Google I/O 2016 Keynote Full Transcript

Translation. 10 years ago, we could translate, machine-translate in two languages. Today we do that for over a hundred languages and every single day we translate over 140 billion words for our users. We even do real-time visual translation. If you’re a Chinese user and you run into a menu in English, all you need to do is to hold up your phone and we can translate it into English for you.

Progress in all of these areas is accelerating, thanks to profound advances in machine learning and AI, and I believe we are at a seminal moment. We as Google have evolved significantly over the past 10 years and we believe we are poised to take a big leap forward in the next 10 years.

So leveraging our state-of-the-art capabilities in machine learning and AI, we truly want to take the next step in being more assistive for our users. So today, we are announcing the Google Assistant.

So what do we mean when we say the Google Assistant? We want to be there for our users asking them, “Hi, how can I help?” We think of the assistant in a very specific way. We think of it as a conversational assistant. We want users to have an ongoing, two-way dialogue with Google. We want you to help get things done in your real world and we want to do it for you, understanding your context, giving you control of it. We think of this as building each user their own individual Google.

We already have elements of the assistant working hard for our users. I mentioned earlier that 20% of queries on our mobile app in Android in the US are voice queries. Every single day, people say, “Okay, Google…” and ask us questions that we help them with and we have started becoming truly conversational because of our strengths in natural language processing. For example, you can be in front of this structure in Chicago and ask Google, Who Designed This?” you don’t need to say “the bean” or “the cloud gate.” We understand your context and we answer that the designer is Anish Kapoor.

Here’s another example. You can ask google, “Who directed the Revenant?”

[Google: the Relevant was directed by Alejandro Iñárritu]

And you can follow up that with a question, show me his awards. Notice that I didn’t say the name, which I am glad because I find that name very, very hard to pronounce. And Google could pick that conversation up and return the right answer. This has historically been really hard to do for computers. The reason we are able to do is because we have invested the last decade in building the world’s best natural language processing technology. In our ability to do conversational understanding is far ahead of what other assistants can do. Especially if you look at follow-on queries, our studies show that we are an order of magnitude ahead of everyone else.

So today people are using Google and asking us questions in many, many different ways. So we’ve put together a short video so that you can take a look.

[Video Presentation]

As you can see, users are already looking to Google to get — to help them get things done, but we believe we are just getting started. We believe this is a long journey and given it’s a journey, we want to talk to you a little bit about the future. We want to show you the kind of things we aspire to be able to. Let me do that with an example.

Here’s a common situation. It’s a Friday night. I’m sure many of you can relate to it. Back home, and I want to take my family to a movie. You know, you normally pull out your phone, research movies, look at the reviews, find shows nearby, and try to book a ticket.

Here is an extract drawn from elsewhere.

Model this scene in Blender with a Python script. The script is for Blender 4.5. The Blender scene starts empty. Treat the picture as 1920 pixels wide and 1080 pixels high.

We want to be there in these moments helping you.

So you should be able to ask Google, “What’s playing tonight?” and by the way, today, if you ask that question, we do return movie results, but we want to go a step further. We want to understand your context and maybe suggest three relevant movies which you would like nearby. I should be able to look at it and maybe tell Google, “We want to bring the kids this time.” and then if that’s the case, Google should refine the answer and suggest family-friendly options. And maybe even ask me, “Would you like four tickets to any of these?” And if I say, “Sure, let’s do Jungle Book,” it should go ahead and get the tickets and have them ready waiting for me when I need it.

As you can see, I engaged in a conversation with Google and it helped me get things done in my context. And by the way, this is just one version of the conversation. This could have gone many, many, different ways. For example, when Google returned the results, I could have asked, “Is jungle book any good?” And Google could have given me the reviews and maybe even shown me a trailer. And by the way, I saw the movie, it’s terrific. And hope you get to see it as well.

Every single conversation is different. Every single context is different. And we are working hard to do this for billions of conversations, for billions of users around the world, for everyone. We think of the assistant as an ambient experience that extends across devices. I think computing is poised to evolve beyond just phones. It will be in the context of a user’s daily life. It will be on their phones, devices they wear, in their cars, and even in their living rooms. For example, if you’re in one of the hundred different android auto models and you’re driving and you say, “Let’s have curry tonight,” we know the Warriors are on tonight and Steph Curry is playing but you know, all you’re looking for is food, and we should be smart, order that food and let you know when it is ready, and maybe even have it waiting for you at your home.